Это все мы попытаемся объяснить позднее. Читатель вправе спросить: имеем ли мы вообще дело с лирикой? Почему Малларме не излагает свои онтологические соображения понятно и однозначно? Но ведь однозначная фиксация убивает таинственность. К ней, к максимальному сопряжению с нею стремится поэзия Малларме. Эта поэзия, эта мысль не уходит от эмпирического мира в онтологическую всеобщность, как раз наоборот. Объекты лирики Малларме совсем просты: ваза, консоль, веер, зеркало.
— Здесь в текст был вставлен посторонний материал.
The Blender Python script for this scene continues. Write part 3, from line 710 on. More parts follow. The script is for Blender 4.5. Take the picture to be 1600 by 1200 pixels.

Они постепенно лишаются предметности, перемещаются в собственное отсутствие, отмирая в своей конкретности, становятся проводниками невидимой напряженности. Их бытие переходит в слова, которые их называют, и в этой новой явленности, в невидимой напряженности они порождают необычные смысловые активизации. Они – простые предметы нашего мира – превращаются в загадку, до края наполняются тайной. Это происходит с любым вещественным, окружающим нас. Наши глаза более не узнают понятных вещей, в которые глубоко проникает абсолютное бытие или «ничто»: так Малларме в знакомом, доверительном реализует изначальную тайну. Поэтому лирикой здесь именуется песня тайны в словах и образах, и душа тревожно вибрирует даже в неведомой, совершенно чуждой сфере.